Star Rating: 4.5/5
Director:
- Bart Layton – Breakout, Banged Up Abroad
Cast:
- Adam O’Brian
- Anna Ruben – Eternal, The Fallow Field
- Frédéric Bourdin (himself)
- Beverley Dollarhide (herself, Nicolas’ mother)
- Carey Gibson (herself, Nicholas’ sister)
- Codey Gibson (himself, Nicholas’ brother-in-law)
- Charlie Parker (himself, FBI official)
- Nancy Fisher (herself, FBI official)
The disappearance of children is nothing new, as Changeling and the case of Madeleine McCann can attest. Vanishing children is a deeply disturbing part of society and one that is not as rare as good people would like it to be. In the case of Nicholas Barclay, however, there were a series of unusual twists that would be too far-fetched for a soap opera. In brilliant fashion, The Imposter sheds light on this peculiar affair.

Nicholas Barclay, aged thirteen. This picture was taken shortly before he disappeared without trace after playing basketball with friends.
The Imposter is a documentary-style film about the vanishing of Nicholas Barclay in San Antonio, Texas, in June 1993. After no news for more than four years, in November 1997 the Barclay family received a call from Spain telling them that Nicholas had been found. Yet, when ‘Nicholas’ returned to America, he was no longer fair-skinned, blond-haired and blue-eyed. Rather, he had dark Arabic features, brown eyes, looked older than sixteen, and spoke with a distinctly French accent.
Nevertheless, the Barclay family took him in. They looked after him as if he were part of the family, unaware that ‘Nicholas’ was really Frédéric Bourdin (played by Adam O’Brian to depict ‘Nicholas’ when young).
The Imposter is a surprisingly gripping film that feels significantly shorter than its 99 minutes. Despite being neither a drama nor a thriller nor a horror movie, the film is dramatic, thrilling and unnerving (indeed, more so than many thrillers and horror movies). This is because The Imposter has been put together magnificently by Bart Layton by predominantly using old film footage of the actual events; few re-enactments, all of which are grounded; eerie music that gives the film an odd air of surrealism; and question-less interviews with the living members of the Barclay family, embassy officials and FBI-agents involved in the case, as well as Frédéric Bourdin, himself.

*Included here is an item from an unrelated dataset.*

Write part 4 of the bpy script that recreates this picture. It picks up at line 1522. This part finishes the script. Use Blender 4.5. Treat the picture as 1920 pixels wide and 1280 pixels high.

Frédéric Bourdin, whilst being interviewed during the film. Even though he is thirty-eight now and balding, with his dark features it is still incredible to believe that he managed to fool the Barclay family, the Spanish authorities, American embassy officials, and some FBI agents into thinking that he was Nicholas Barclay in 1997.
By putting the cameras directly in front of the interviewees, Layton has cleverly made the audience feel as if they are interviewing the cast themselves. Moreover, as the interviews and the storyline follow a logical/chronological order, viewers are able to feel a rare intimacy with the interviewees as well as with the events as and when they unfold.
Layton has also given each member of the cast a fair amount of time to explain his/her reasoning. This ensures that one can understand and empathise with the characters for why they behaved and reacted in the way they did.
That is not to say that all questions arising from the case are satisfactorily answered in The Imposter. (I won’t go into them as that would spoil the film.) It is also bizarre that little is mentioned of Nicholas’ older brother Jason, who died mysteriously of a drug overdose in 1998 not long after meeting ‘Nicholas.’ Surely, Layton could have interviewed some of Jason’s friends (assuming he had any) to get Jason’s side of the story or to get an idea of the sort of relationship Nicholas had with his older brother?

‘Nicholas’ (Adam O’Brian) back in school after returning from Spain. Did it not occur to Nicholas’ friends and teachers that he looked darker than he should have done and much older than a sixteen year old boy?
But the lingering question throughout the movie is: how did Nicholas’s mother, Beverley, not realise that it was not her son who arrived from Spain? Or, alternatively, did she know that ‘Nicholas’ wasn’t her son, yet played along with it for other reasons? It seems somewhat implausible that a mother, regardless of her intelligence, would fail to recognise her son in an instant, as Christine Collins (played superbly by Angelina Jolie) conversely illustrated in Changeling.
All-in-all, The Imposter elucidates admirably upon the weird ‘reappearance’ of Nicholas Barclay. The film powerfully makes one feel close to the events in an impressive, yet utterly unsettling way. This is not merely because of Bart Layton’s bold and well-executed documentary-style approach to the movie. It is because The Imposter is a non-dramatised true story, and deals with a disconcerting issue that is very pertinent to present-day society.